Another innovation is classes from the dorm — students love it! The SITN, which streams out data to companies in the Bay Area, who wanna take classes, helps students too. You can get up at 9:57 for a 10:00 class (and decide in three minutes if you actually wanna go to class). It actually took me about a month to discover that my roommate was taking the same course as I! (In fact, it is hardly surprising that sometimes you might fail to recognize the professor whose class you might be taking! This actually happened!)

Besides the technology jamboree, the arts at Stanford flourish. Recently, the Stanford Daily (which is entirely run by students) ran a story that was nominated for the Pulitzer Prize, making it the first college newspaper to make it there. The cartoon strip PhD (Piled Higher and Deeper) is a must-read for on-campus humor!

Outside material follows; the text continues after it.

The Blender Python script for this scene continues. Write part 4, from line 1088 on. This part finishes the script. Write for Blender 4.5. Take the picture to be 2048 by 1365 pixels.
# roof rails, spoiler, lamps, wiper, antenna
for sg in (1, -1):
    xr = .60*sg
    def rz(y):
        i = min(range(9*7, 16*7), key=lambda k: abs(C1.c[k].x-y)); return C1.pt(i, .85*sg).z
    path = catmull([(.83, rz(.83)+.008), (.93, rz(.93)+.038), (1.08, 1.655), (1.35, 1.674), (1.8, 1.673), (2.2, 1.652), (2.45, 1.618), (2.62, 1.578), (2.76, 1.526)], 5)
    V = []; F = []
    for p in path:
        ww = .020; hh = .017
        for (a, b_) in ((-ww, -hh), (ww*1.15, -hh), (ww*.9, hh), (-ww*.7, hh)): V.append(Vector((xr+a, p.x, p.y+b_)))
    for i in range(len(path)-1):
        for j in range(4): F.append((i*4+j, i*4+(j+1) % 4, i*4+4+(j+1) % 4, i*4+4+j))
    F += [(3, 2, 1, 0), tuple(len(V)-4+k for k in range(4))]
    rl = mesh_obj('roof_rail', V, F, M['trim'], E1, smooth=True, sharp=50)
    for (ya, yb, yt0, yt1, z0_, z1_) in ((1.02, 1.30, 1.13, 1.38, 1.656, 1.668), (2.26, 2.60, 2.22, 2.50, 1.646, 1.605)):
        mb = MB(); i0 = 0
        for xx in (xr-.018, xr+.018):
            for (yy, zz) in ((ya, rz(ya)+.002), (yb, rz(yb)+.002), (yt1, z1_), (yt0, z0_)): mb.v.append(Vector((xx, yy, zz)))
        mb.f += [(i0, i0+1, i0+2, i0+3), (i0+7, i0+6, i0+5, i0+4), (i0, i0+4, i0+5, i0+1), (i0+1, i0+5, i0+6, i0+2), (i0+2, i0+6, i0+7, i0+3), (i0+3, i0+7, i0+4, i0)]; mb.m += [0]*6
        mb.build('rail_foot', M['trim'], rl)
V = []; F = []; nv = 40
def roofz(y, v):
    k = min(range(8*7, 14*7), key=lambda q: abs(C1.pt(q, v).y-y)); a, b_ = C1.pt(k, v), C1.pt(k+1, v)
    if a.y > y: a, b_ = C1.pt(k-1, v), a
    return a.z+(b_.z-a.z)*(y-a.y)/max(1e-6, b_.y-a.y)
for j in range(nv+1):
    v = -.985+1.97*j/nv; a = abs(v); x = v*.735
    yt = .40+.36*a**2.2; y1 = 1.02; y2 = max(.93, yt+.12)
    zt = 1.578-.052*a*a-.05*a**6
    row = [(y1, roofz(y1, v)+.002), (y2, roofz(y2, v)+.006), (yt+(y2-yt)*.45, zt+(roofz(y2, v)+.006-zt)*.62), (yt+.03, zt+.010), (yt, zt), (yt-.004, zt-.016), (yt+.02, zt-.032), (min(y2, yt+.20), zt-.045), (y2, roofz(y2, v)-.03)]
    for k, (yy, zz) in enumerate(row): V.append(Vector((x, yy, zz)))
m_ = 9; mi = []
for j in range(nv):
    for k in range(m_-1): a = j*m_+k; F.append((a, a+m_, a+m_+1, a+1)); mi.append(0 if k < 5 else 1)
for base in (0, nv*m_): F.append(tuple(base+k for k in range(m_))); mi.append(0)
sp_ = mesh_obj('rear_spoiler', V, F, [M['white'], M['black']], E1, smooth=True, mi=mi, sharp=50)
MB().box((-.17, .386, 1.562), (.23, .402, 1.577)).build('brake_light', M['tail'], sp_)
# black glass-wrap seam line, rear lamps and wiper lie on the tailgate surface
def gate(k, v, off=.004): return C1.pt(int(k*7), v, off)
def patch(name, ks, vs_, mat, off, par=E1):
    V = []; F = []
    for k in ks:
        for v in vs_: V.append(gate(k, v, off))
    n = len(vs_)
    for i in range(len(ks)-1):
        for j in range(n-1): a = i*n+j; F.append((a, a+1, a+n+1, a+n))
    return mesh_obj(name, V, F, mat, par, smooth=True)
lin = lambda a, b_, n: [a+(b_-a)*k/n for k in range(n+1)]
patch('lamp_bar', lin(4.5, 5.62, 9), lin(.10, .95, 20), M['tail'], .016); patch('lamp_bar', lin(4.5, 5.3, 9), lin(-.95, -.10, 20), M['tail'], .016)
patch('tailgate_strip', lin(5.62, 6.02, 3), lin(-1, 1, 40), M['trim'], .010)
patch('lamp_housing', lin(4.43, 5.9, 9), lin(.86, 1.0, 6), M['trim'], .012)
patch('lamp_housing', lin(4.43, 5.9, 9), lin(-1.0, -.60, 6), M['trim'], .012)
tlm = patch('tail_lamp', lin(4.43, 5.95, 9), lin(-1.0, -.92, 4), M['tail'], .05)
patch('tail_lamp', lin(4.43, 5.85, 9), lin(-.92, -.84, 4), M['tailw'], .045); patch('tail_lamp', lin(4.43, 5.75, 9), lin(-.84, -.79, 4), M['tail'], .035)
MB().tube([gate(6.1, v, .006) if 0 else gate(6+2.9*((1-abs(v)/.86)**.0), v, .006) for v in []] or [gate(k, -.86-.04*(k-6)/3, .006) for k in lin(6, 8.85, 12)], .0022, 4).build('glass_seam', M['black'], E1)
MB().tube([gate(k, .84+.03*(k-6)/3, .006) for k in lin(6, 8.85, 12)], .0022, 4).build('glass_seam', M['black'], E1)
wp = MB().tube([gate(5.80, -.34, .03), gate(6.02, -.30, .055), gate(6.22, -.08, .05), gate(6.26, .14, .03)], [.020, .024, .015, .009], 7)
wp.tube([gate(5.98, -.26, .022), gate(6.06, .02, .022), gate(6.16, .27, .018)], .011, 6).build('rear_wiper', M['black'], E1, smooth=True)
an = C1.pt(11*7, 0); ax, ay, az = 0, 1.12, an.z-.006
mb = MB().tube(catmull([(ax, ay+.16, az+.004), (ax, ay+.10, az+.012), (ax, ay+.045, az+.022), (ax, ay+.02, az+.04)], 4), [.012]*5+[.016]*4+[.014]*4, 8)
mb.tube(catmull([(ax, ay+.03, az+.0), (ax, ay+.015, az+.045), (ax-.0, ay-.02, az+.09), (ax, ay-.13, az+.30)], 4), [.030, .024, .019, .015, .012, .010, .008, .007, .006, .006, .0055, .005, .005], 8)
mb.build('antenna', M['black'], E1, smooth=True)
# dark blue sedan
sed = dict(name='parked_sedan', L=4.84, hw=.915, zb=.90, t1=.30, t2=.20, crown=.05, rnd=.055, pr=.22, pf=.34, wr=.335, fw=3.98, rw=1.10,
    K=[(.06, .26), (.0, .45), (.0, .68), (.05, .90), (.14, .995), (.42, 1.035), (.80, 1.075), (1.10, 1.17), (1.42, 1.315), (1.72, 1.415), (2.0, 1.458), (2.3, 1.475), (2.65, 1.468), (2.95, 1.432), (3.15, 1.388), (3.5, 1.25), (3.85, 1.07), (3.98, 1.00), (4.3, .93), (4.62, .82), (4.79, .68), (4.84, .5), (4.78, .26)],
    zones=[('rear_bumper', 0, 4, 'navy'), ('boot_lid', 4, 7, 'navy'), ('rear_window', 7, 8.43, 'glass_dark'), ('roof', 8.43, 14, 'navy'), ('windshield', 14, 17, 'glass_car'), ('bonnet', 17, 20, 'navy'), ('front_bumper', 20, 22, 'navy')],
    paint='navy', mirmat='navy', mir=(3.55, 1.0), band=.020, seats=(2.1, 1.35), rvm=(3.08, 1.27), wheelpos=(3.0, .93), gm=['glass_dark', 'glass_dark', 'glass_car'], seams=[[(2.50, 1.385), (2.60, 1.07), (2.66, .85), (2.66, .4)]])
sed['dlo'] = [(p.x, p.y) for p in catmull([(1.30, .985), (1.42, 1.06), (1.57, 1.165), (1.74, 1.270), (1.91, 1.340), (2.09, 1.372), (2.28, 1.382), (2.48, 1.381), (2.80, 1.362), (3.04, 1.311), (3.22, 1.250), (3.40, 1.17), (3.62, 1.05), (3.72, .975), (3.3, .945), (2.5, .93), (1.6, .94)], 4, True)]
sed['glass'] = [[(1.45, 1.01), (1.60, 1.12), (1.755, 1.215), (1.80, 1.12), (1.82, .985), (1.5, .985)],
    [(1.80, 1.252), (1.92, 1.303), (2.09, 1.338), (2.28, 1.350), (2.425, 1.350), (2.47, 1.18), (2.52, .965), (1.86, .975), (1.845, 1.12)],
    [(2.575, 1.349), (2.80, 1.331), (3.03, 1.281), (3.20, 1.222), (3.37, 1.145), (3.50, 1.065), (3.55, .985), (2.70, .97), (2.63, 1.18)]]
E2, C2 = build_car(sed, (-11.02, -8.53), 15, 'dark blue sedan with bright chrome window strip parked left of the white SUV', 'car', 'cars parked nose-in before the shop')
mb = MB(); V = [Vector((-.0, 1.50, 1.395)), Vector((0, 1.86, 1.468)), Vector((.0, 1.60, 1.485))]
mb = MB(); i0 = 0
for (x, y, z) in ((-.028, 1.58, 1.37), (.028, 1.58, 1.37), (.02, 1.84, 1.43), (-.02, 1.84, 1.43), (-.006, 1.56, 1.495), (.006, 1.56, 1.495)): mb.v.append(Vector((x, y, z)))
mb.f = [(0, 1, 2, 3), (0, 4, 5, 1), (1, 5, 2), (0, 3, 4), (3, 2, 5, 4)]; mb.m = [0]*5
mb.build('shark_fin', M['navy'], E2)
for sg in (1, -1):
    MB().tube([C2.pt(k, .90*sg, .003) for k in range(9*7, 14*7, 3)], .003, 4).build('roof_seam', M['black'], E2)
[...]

Organizations that are connected to India and India-related activities like the Stanford India Association, ASHA for Education and Sanskriti, stop you from feeling homesick on a day like Diwali or Holi. The organizations host excellent activities, like raising funds for basic education back in India.

As on most campuses, the Web is ubiquitous on campus. Course offerings, handouts, grades, classes signups, TA evaluation, Placement – literally everything is done online. That has even spurred a set of startups and individual sites to make this process easier – like vivasmart.com (a site that enables you to compare book prices and decide which online store to buy from) or Axess, which lets you do all registration and academic transactions online!

That’s pretty much what life here revolves around – movies at the Sunday Flicks, drives down University Avenue, the Tressider Café, your labs…and in between, turning in homework assignments and getting code to work.